1) het overtuigingscriterium, zoals geïllustreerd in de retoriek van Aristoteles (retorica is de kunst van overtuigen).
2) Het categoriseren van evidence zoals we heden ten dage bedoelen.
Bartunek (2007) Academisch schrijven opereert in het veld van
Logos: nadruk op logica en duidelijke argumenten. (overtuigen door argumenten)
Pathos refereert aan op emotionele wijze inspelen op waarden, overtuigingen, gevoelens zodat de lezer overgaat tot actie
Ethos refereert aan geloofwaardigheid en betrouwbaarheid. Een spreker maakt gebruik van ethos als hij direct of indirect naar zijn eigen kwaliteiten verwijst, is het meest effectieve overtuigingsmiddel:
Volgens Aristoteles: alle drie van belang, maar afhankelijk van de situaties gaat soms het ene element voor op de anderen.
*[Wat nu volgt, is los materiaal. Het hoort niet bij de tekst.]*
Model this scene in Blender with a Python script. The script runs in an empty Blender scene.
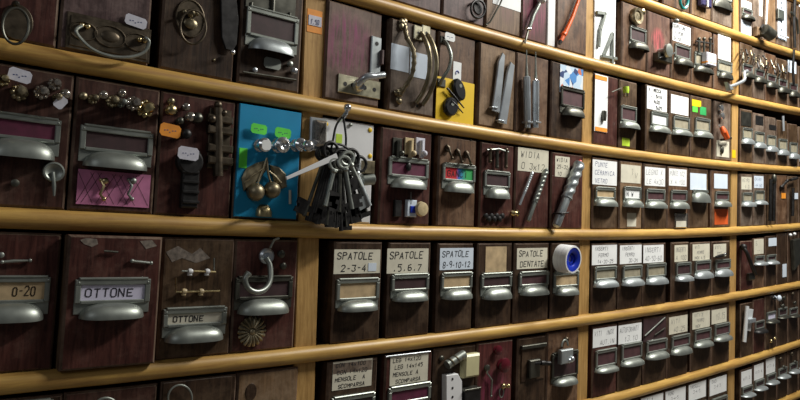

Retorica is de kunst van het overtuigen en beschreven door Aristoteles.
Evidence-based claim = claim v legitimiteit (van belang voor professional), want
Ethische verantwoordelijkheid (geven van juiste ‘behandeling’)
Kennis up to date houden
Standaarden kunnen behouden, met consistente resultaten
Versterken van vertrouwen in verleende diensten
Beschermen van cliënten tegen werken op basis van alleen intuïtie e.d.
Geven van een ethische basis voor verlenen van een dienst waar mensen voor betalen
Binnen de evidence-based practice kent men een hiërarchie.
Type I in ieder geval een goede systematische review inclusief minstens één RCT (Randomised Controlled Trial)
Type II minstens één goed gerandomiseerde gecontroleerd onderzoek
Type III minstens één goede well-designed studie zonder randomisatie
Type IV minstens één goede wel-designed studie observationele studie
Type V opinie van experts, gebruikers, zorgverleners
Welk type nodig is, is afhankelijk van de vraag. Evidence kan niet gezien worden als slechts één type data.
Samenvattend: wetenschappelijke kennis staat boven andere vormen van kennis. Logos! De wetenschappelijk moet probleemloos vertaald kunnen naar praktische setting.